To Dust You Shall Return

My father-in-law died. A 5’3 Jamaican firecracker. Unstoppable. Loud. He was a community man. A respected and loved community man, who was an Elder in his congregation. I miss him.

He was actually my husband’s grandfather, but with his significant role in raising Neil, and the imagery of little Neil following him around to all his engagements (read: dominos and church), it’s no wonder everyone called him “Neil’s father”.

When he died, just before Christmas, there was no playbook to follow. We flew to England to be with family and plan a funeral. A week later, there’d been no funeral. And there wasn’t a clear path to one. People had swung by the house to visit and have an obligatory English cup of tea. We were happy to be together as a family.

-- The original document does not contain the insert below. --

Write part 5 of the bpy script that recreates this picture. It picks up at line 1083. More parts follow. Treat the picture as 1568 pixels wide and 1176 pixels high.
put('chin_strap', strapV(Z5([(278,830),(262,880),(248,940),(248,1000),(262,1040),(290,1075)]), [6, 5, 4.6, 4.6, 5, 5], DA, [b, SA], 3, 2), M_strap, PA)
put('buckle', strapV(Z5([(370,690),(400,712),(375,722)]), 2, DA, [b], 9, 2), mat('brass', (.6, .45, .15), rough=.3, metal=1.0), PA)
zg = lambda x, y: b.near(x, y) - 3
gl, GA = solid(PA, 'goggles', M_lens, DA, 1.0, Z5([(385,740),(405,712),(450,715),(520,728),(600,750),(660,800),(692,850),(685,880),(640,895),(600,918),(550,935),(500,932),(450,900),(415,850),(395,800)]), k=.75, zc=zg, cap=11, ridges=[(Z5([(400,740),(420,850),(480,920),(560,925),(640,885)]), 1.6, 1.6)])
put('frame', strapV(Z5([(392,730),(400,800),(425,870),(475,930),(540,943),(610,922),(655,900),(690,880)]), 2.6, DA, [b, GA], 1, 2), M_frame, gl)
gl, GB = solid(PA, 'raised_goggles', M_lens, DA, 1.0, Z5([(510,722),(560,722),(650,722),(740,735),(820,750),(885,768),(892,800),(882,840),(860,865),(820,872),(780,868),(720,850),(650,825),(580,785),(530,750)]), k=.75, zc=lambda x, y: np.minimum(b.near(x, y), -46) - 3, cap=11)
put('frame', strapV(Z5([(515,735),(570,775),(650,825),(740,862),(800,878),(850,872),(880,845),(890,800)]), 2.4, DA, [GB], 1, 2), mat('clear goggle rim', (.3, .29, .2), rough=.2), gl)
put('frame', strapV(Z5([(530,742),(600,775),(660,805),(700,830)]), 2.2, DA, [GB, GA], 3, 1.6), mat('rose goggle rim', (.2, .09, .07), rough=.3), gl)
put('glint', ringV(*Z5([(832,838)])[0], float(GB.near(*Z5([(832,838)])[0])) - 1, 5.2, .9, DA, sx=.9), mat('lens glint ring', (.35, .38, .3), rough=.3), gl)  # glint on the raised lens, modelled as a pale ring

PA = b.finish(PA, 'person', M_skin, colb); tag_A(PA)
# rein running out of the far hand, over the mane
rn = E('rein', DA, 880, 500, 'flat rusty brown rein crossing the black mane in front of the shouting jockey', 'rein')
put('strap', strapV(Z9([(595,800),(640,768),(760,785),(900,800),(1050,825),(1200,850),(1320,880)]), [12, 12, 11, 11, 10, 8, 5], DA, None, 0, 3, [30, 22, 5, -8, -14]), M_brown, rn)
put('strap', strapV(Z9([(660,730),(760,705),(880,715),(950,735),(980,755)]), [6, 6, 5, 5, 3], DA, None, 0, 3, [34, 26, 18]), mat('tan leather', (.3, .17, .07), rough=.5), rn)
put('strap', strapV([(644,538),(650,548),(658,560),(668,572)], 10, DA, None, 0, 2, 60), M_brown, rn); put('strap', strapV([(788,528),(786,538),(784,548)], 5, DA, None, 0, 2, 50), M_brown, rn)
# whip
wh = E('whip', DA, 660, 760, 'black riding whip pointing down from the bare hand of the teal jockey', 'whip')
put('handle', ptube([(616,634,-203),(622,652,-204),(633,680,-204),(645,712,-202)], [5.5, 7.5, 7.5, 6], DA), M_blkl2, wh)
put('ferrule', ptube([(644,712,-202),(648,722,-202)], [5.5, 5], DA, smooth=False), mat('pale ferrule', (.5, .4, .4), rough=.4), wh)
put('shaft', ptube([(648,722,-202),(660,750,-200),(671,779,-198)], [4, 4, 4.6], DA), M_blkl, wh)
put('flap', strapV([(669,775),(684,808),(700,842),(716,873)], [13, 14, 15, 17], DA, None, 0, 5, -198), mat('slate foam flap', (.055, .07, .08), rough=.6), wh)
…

The lack of organization and structure was hard for me to find peace with. I was losing my marbles.

As I think back to previous funerals in my community, I am now struck with how much religion guided us. There are things about all religions that I respect and things I disagree with, but when it comes to mourning, Shiva works for me.

There are rules around where you need to be, where you need to sit, what you need to wear. There are traditions about who should bring you food and etiquette for visiting hours.

At the time of my father-in-law’s passing, I was sure: The world needs to adopt the practice of sitting Shiva.

Having recently, eight months later, buried his ashes in a place that was meaningful to him and the family, under perennial flowers that he will forever nourish, I am reconsidering. It felt good and complete.

The world has a plethora of ways to mourn. Some people need structure, others are more flexible, but ultimately, there is no “right”. Mourning is personal.